Father and older brother. Probably would’ve picked up on the sport on my own in due time - but due to the above influences, I knew a lot more about boxing than I ordinarily would at such a young age. I also haven’t always strictly followed the sport during several periods of time.
Vitali, weirdly enough. I remember watching Lennox Lewis PPVs with my dad in the early 2000s, but wasn't particularly into boxing at the time as I was too young and it didn't have the dynamism of WWF, which appealed to my kiddy/young teen brain more. The Vitali-Lewis fight was the first one that I genuinely got into, though I didn't get hooked on boxing at that point yet. Then it was only years later (late 2000s) that I thought 'what's that Klitschko guy up to?' and looked up his YouTube videos. His weird, dominant, lumbering style just fascinated me, then off the back of that one thing led to another and I got into boxing. I then watched Pacquiao dismantling everyone from Hatton onwards. Good times.

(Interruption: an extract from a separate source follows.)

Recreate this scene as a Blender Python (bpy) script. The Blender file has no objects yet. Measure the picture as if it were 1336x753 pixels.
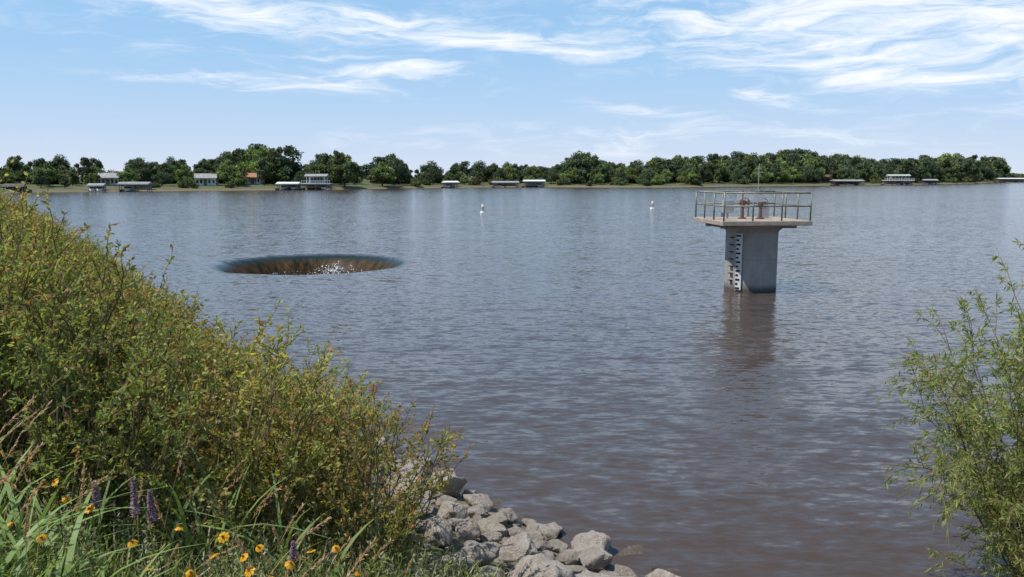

My dad and I would watch the Thursday night fights from the Olympic Auditorium just about every week. Within a month or two, 8 year old me was hooked on boxing for life.
My Grandfather and his collection of old Boxing films, mostly Heavyweights, but he had some others, too. He was showing me old boxing films when I was three years old, maybe even before that. He had a way of speaking with me about the boxers, brave modern knights he called them. It was fascinating. That is how I got started as a boxing fan.
Watched John Tate pummel Kallie Knoetze on World of Sport. Became a huge Tate fan and been following boxing ever since.
Being the son of a boxer, being around boxing from early age, and with expectation i learned the manly art, i lay the blame squarely at the door of my Father. Father has taken the final 10 count, but i remain a boxing fan, well that is when they actually fight rather than just talk.
I like violence and I love fighting. I like watching violence and other people fighting whether it be in a ring, a cage, a bar, a car park, a muddy field or on the cobbles Watch Sunny Edwards articulate my thoughts and feelings so eloquently here. He literally takes the words right out of my mouth https://www.youtube.com/shorts/6J0by5Vv-Y4 I live in a world of violence I was born in violence I was made in violence I'm molded in it I'm championed in violence Violence and confrontation is any given day for me
I reckon it was in the space of 3 days back in February 1983 as a 9 year old kid watching Holmes v Cooney and then Barry Michael v Frank Ropis with my Dad. I was ****ing hooked ever since!
Hagler/Leonard Obviously I had seen Mike Tyson fight a lot on closed circuit and always thought of him as a monster. But watching Hagler Leonard, how Hagler went at him and Sugar's flurries is what made me actually pay attention to boxing. I was in like 2nd/3rd grade trying to throw punches as fast as I could LOL
Earliest boxing memory (though I feel like I was aware of Ali-Frazier FOTC and Ali-Foreman) was watching Ali rematch Leon Spinks and regain his title (becoming the first man to do it three times). I was a big comic book and monster movie fan as a little kid so always liked to watch cartoonish fighting. I remember being initially disappointed there was so much clinching and it wasn't all outsized haymakers. I didn't watch much in the 80s sorry to say then Mike Tyson brought me in and a whole host of others my age (I'm 6 months older than Iron Mike himself). Going over to some guy's house who got the PPV to watch one of Tyson's one-round KO's then all the guys going out on the front lawn trying to punch each other like we just watched. I hosted the party for Holyfield-Tyson I and it remains one of my favorite boxing memories, the ripple of excitement and disbelief that tore through all of us as that fight progressed. ESB crystallized my fandom. Will this be my 20-year mark on this site? No way, couldn't be. When I first logged on here, the Lewis Vitali TKO 6 threads raged through here like a forest fire. As much as the sport of boxing has declined in the 21st century, ESB especially and other online sites have elevated the art of ****-talking about boxing to a golden age.